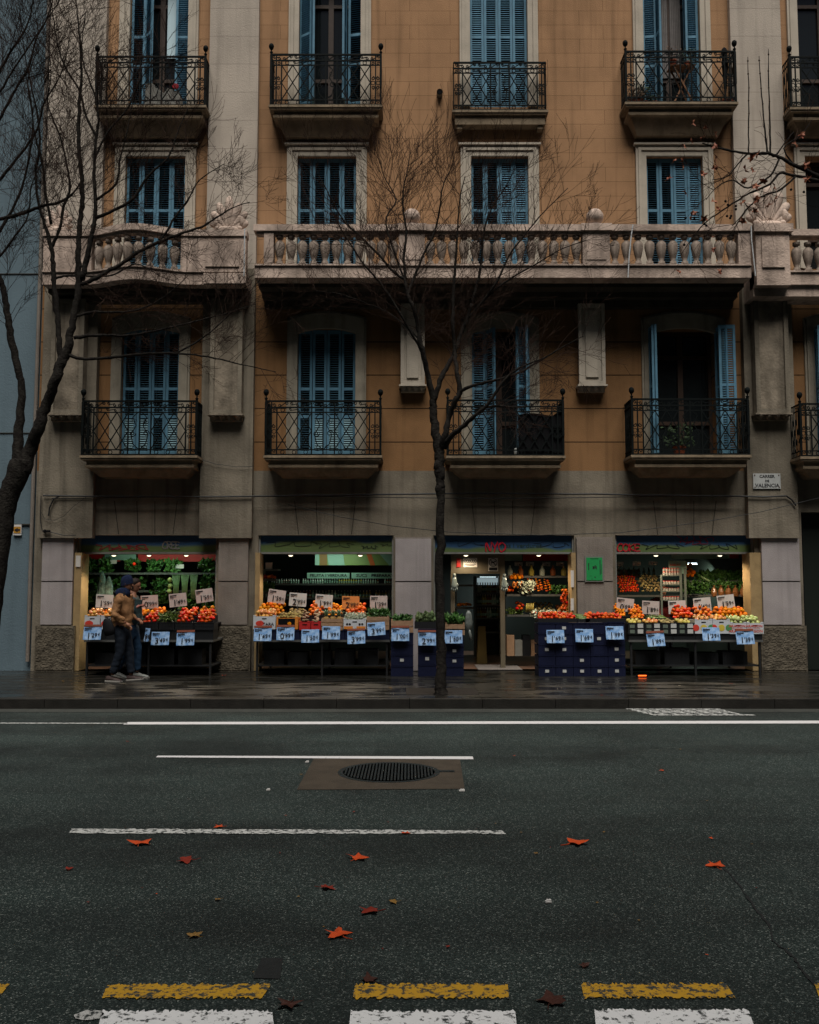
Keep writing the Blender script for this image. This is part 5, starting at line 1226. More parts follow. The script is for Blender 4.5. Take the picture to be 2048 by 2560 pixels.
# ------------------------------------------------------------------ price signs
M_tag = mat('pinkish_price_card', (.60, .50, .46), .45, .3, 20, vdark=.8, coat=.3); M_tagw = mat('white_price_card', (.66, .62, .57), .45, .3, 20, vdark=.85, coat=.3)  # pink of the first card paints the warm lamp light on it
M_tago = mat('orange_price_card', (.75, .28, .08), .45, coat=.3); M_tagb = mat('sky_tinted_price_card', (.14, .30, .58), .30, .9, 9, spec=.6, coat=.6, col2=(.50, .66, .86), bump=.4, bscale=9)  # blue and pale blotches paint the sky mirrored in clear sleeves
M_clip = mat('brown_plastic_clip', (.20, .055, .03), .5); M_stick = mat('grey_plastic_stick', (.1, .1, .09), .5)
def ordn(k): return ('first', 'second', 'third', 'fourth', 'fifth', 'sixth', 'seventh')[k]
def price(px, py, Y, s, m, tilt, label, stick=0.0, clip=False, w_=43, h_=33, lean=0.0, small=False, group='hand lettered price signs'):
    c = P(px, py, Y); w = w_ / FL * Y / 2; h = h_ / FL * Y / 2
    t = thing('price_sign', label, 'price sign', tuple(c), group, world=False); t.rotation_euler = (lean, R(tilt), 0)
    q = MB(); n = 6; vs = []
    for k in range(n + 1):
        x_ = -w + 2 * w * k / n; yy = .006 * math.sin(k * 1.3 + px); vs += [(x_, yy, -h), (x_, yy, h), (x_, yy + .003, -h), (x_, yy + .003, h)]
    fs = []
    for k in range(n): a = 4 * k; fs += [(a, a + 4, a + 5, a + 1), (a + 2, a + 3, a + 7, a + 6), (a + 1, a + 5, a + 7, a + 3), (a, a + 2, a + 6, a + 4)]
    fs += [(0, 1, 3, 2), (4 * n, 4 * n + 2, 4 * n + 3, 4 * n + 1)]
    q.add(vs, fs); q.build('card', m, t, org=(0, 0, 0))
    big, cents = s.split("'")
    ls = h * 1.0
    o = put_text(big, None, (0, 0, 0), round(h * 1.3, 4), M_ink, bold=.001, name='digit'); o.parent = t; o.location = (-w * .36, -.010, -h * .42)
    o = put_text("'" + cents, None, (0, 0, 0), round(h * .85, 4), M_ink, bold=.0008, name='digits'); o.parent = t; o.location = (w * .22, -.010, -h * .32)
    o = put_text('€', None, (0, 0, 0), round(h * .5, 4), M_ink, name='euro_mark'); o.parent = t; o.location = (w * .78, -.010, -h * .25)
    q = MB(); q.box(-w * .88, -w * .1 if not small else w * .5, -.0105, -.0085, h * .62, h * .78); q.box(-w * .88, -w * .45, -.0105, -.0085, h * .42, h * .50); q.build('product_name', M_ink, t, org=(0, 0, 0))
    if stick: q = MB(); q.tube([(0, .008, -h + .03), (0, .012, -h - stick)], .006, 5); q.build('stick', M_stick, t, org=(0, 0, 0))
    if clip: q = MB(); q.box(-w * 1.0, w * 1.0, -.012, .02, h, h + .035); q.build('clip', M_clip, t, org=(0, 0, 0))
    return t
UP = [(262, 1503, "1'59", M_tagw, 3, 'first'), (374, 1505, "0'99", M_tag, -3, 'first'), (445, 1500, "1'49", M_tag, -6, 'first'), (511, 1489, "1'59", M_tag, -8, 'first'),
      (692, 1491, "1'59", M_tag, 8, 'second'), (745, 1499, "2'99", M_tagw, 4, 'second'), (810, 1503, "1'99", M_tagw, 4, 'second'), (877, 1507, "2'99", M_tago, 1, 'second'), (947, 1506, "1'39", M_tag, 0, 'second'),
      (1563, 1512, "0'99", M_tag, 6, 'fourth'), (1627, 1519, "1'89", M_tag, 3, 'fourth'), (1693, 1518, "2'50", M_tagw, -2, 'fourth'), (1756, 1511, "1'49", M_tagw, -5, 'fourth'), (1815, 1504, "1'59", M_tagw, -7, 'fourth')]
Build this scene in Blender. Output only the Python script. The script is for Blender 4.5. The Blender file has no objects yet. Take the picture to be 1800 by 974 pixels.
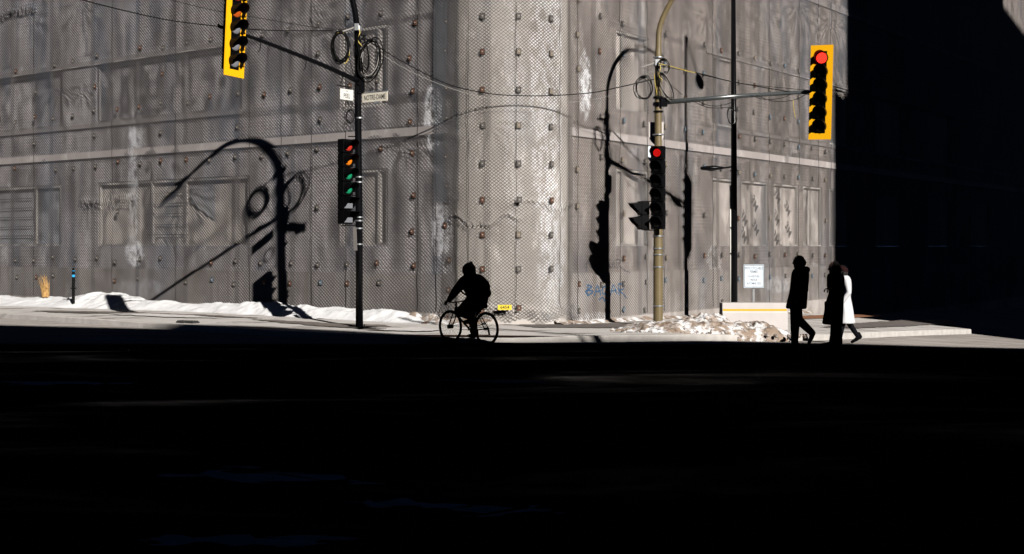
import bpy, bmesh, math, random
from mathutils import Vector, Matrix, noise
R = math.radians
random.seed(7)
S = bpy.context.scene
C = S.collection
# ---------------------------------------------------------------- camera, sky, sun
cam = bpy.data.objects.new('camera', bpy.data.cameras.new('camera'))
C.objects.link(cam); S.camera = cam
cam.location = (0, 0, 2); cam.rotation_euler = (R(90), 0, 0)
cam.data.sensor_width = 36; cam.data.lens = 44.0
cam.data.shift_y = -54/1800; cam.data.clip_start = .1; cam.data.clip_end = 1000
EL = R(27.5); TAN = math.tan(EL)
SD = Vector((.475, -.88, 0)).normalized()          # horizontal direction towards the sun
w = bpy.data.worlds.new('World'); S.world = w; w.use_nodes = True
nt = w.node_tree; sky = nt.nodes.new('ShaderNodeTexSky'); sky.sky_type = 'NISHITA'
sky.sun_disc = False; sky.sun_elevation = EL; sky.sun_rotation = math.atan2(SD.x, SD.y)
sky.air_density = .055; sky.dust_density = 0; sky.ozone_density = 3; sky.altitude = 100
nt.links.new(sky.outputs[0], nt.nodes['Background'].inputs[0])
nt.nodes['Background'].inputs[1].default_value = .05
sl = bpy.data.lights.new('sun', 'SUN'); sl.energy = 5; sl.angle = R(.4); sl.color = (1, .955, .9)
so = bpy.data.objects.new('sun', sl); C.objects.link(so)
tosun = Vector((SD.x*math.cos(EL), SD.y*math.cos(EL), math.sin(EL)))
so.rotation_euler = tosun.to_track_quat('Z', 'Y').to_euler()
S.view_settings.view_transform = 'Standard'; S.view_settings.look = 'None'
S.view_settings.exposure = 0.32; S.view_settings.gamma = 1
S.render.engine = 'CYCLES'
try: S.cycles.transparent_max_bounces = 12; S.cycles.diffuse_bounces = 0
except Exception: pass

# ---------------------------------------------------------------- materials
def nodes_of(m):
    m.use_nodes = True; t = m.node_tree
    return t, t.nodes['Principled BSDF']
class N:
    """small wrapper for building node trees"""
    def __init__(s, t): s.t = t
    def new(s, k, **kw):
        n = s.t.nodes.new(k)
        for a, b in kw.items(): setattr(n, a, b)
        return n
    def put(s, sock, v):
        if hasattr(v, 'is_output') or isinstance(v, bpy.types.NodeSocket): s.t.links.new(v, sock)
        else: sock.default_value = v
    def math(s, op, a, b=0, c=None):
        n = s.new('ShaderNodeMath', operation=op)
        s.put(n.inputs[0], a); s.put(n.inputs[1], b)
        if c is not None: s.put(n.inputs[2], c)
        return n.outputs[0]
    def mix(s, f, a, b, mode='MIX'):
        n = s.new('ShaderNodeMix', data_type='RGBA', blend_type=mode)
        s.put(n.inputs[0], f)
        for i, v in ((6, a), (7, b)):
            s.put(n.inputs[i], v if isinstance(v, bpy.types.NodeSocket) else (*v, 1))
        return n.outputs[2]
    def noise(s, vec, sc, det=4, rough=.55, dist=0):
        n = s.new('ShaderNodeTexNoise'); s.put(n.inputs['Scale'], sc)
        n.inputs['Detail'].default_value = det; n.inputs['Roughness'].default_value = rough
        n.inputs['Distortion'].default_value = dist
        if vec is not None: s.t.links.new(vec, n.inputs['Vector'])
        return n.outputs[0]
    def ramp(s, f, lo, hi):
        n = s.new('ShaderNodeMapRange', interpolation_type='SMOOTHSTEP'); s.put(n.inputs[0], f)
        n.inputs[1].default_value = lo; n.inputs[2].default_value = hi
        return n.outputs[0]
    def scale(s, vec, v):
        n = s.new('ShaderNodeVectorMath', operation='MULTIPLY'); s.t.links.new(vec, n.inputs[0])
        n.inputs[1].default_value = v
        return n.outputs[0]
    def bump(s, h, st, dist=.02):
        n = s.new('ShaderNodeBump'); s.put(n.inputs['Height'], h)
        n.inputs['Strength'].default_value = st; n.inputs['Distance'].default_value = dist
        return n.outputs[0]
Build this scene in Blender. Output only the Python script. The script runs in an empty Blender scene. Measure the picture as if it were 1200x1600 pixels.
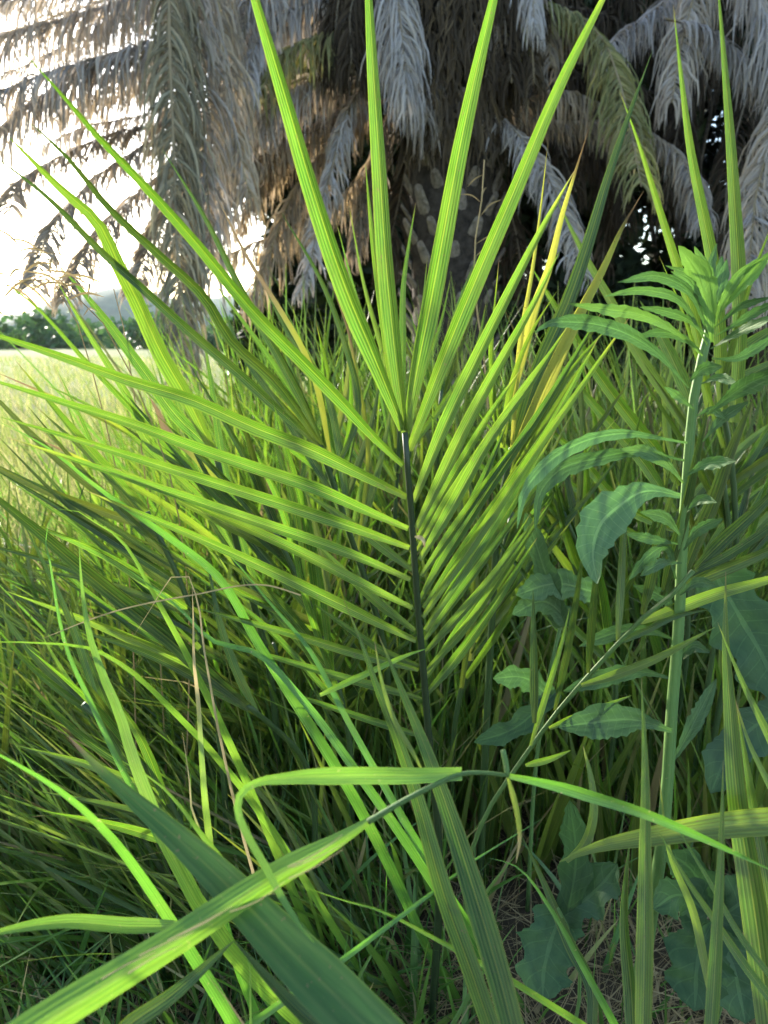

────

The exercise -> Return each line in the records that holds the string "picture".

Solution to this exercise ->
Keep writing the Blender script for this image. This is part 5, starting at line 1226. More parts follow. The script is for Blender 4.5. Take the picture to be 2048 by 2560 pixels.
Build this scene in Blender. Output only the Python script. The script is for Blender 4.5. The Blender file has no objects yet. Take the picture to be 1800 by 974 pixels.
Build this scene in Blender. Output only the Python script. The script runs in an empty Blender scene. Measure the picture as if it were 1200x1600 pixels.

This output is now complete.